[Scene script records]
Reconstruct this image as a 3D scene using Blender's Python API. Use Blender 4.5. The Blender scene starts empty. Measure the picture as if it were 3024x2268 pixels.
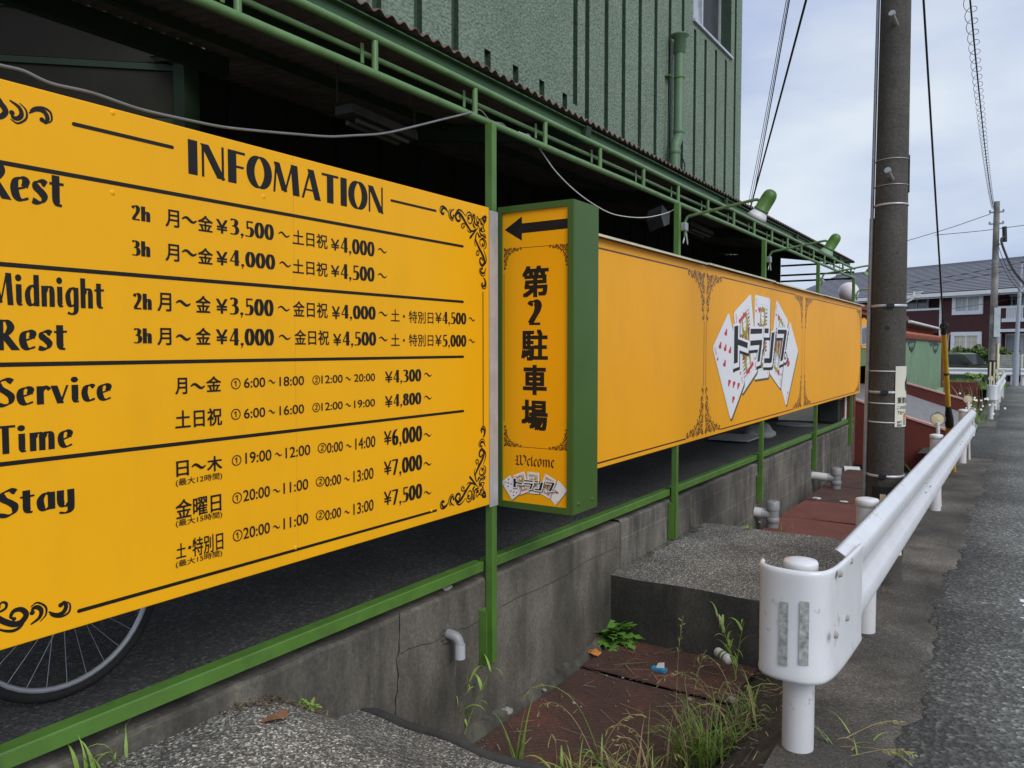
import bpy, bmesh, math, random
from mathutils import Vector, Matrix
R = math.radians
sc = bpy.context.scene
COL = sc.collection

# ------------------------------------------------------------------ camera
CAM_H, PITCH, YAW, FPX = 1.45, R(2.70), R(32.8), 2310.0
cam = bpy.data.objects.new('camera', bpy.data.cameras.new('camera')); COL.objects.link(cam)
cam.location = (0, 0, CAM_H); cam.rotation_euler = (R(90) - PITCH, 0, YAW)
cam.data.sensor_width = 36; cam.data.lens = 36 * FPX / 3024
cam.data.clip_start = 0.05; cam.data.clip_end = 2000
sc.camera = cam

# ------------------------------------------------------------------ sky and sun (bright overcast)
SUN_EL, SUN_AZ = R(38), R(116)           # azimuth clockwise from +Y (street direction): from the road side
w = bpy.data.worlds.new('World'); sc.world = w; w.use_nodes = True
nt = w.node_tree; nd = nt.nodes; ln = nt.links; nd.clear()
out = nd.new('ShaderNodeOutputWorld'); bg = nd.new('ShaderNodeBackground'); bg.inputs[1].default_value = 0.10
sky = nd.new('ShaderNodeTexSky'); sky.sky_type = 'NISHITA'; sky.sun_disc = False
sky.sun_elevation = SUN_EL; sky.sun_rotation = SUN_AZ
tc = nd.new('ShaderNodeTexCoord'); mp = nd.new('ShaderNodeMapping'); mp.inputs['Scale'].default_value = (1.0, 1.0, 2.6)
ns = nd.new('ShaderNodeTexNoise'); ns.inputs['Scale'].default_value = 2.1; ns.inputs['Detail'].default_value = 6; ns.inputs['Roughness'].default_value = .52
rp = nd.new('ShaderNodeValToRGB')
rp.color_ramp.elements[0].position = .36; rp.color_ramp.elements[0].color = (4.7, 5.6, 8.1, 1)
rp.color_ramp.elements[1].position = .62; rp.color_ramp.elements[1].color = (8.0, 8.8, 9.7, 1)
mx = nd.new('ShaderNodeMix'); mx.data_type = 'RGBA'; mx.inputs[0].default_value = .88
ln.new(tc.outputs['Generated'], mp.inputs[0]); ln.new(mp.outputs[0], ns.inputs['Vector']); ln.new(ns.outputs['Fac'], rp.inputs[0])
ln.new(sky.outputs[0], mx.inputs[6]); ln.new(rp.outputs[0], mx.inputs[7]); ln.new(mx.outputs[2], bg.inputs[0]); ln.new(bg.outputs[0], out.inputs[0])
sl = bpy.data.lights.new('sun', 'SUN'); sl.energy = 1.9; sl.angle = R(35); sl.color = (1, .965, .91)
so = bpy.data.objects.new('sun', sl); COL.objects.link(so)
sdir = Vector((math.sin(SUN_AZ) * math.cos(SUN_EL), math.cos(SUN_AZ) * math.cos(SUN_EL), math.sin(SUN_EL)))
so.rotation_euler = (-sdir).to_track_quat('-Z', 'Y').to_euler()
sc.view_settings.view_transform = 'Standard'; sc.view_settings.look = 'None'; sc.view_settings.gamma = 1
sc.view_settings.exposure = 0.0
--
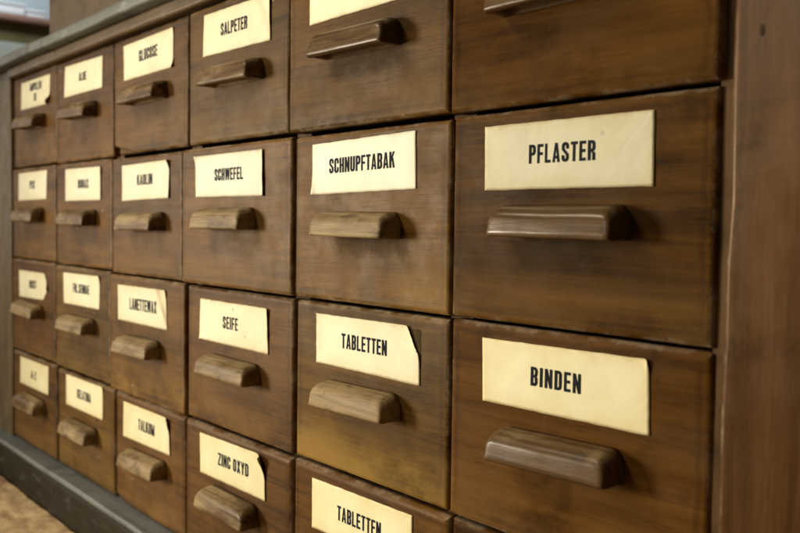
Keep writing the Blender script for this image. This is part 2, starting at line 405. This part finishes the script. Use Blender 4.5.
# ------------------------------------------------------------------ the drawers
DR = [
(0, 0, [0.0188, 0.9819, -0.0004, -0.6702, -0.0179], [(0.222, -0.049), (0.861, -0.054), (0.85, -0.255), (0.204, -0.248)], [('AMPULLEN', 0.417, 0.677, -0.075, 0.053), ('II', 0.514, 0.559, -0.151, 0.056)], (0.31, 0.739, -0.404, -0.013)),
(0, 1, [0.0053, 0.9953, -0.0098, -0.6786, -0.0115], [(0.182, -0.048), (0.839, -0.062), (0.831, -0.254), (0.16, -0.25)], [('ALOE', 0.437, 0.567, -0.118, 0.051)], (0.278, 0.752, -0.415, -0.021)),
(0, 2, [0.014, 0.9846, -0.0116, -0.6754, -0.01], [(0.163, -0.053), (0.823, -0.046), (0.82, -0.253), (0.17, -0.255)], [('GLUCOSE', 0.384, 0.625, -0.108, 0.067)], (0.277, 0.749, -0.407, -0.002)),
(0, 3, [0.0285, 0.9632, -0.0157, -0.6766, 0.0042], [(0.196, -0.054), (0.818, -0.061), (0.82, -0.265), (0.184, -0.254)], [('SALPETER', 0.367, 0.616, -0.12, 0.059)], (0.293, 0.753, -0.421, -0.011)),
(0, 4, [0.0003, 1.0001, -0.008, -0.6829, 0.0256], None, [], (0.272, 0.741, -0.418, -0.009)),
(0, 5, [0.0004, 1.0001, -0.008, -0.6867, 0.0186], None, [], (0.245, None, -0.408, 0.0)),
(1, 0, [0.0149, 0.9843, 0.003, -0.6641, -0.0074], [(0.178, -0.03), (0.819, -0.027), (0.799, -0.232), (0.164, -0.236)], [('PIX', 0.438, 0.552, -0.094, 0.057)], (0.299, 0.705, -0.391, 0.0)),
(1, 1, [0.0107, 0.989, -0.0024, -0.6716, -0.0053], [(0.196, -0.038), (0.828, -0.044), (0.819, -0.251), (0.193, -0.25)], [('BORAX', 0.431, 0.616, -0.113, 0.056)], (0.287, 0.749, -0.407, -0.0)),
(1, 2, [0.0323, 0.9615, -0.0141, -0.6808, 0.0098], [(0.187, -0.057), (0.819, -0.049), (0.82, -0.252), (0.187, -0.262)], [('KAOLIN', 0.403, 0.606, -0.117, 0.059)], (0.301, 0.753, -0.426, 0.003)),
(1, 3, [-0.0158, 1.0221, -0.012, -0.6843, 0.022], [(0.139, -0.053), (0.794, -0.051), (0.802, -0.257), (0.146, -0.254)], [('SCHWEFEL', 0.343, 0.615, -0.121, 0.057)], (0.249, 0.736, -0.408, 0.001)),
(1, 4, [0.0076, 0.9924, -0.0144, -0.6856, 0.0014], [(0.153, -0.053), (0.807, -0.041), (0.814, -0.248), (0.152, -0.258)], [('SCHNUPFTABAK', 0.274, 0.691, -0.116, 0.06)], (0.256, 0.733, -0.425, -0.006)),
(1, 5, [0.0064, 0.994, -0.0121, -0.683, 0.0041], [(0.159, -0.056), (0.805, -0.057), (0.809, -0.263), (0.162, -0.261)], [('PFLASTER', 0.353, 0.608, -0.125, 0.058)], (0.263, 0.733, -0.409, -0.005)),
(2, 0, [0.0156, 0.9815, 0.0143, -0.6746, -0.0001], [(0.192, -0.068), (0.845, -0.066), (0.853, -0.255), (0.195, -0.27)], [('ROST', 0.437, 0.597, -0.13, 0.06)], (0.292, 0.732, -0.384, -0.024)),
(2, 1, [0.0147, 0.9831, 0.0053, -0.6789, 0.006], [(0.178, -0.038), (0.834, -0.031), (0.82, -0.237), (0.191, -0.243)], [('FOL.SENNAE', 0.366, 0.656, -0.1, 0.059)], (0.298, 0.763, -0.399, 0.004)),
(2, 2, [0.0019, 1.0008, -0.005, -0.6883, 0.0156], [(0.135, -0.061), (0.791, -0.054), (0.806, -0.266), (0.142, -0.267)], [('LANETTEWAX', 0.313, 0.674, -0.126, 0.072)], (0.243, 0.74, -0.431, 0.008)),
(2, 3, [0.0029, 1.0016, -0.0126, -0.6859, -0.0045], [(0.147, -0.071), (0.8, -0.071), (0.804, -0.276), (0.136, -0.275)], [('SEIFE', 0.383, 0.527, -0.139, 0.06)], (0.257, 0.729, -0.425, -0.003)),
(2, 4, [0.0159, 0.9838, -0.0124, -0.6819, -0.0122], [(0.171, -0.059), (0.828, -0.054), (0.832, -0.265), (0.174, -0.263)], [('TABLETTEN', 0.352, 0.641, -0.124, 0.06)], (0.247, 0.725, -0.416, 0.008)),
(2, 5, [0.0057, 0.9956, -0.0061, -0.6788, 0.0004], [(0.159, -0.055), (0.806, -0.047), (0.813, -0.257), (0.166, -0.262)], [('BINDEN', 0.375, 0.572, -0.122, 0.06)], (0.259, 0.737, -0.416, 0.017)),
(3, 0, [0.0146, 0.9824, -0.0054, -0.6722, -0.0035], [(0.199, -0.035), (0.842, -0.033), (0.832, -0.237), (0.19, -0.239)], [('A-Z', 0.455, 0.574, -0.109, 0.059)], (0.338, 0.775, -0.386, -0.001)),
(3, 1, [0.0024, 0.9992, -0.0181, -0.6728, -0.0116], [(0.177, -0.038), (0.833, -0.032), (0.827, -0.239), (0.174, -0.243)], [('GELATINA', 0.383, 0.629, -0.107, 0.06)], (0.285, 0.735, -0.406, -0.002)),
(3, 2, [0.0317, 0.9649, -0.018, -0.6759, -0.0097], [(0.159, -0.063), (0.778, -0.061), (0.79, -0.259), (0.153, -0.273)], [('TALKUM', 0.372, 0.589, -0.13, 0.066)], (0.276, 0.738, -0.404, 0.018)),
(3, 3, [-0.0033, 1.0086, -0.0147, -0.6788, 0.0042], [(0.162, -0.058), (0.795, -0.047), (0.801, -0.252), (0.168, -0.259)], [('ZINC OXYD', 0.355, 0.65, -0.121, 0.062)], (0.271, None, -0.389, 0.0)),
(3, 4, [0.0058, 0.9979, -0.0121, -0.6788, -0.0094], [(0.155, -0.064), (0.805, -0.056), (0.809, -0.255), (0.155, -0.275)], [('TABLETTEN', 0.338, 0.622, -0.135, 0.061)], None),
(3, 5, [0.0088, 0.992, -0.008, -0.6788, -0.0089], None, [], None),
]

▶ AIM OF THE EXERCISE
Restate word for word the lines that begin at the one with "Reconstruct this image" and end at the one with "COL = sc.collection", including both, and leave every picture aside.

▶ FINISHED EXERCISE
Reconstruct this image as a 3D scene using Blender's Python API. Use Blender 4.5. The Blender scene starts empty. Measure the picture as if it were 3024x2268 pixels.
import bpy, bmesh, math, random
from mathutils import Vector, Matrix
R = math.radians
sc = bpy.context.scene
COL = sc.collection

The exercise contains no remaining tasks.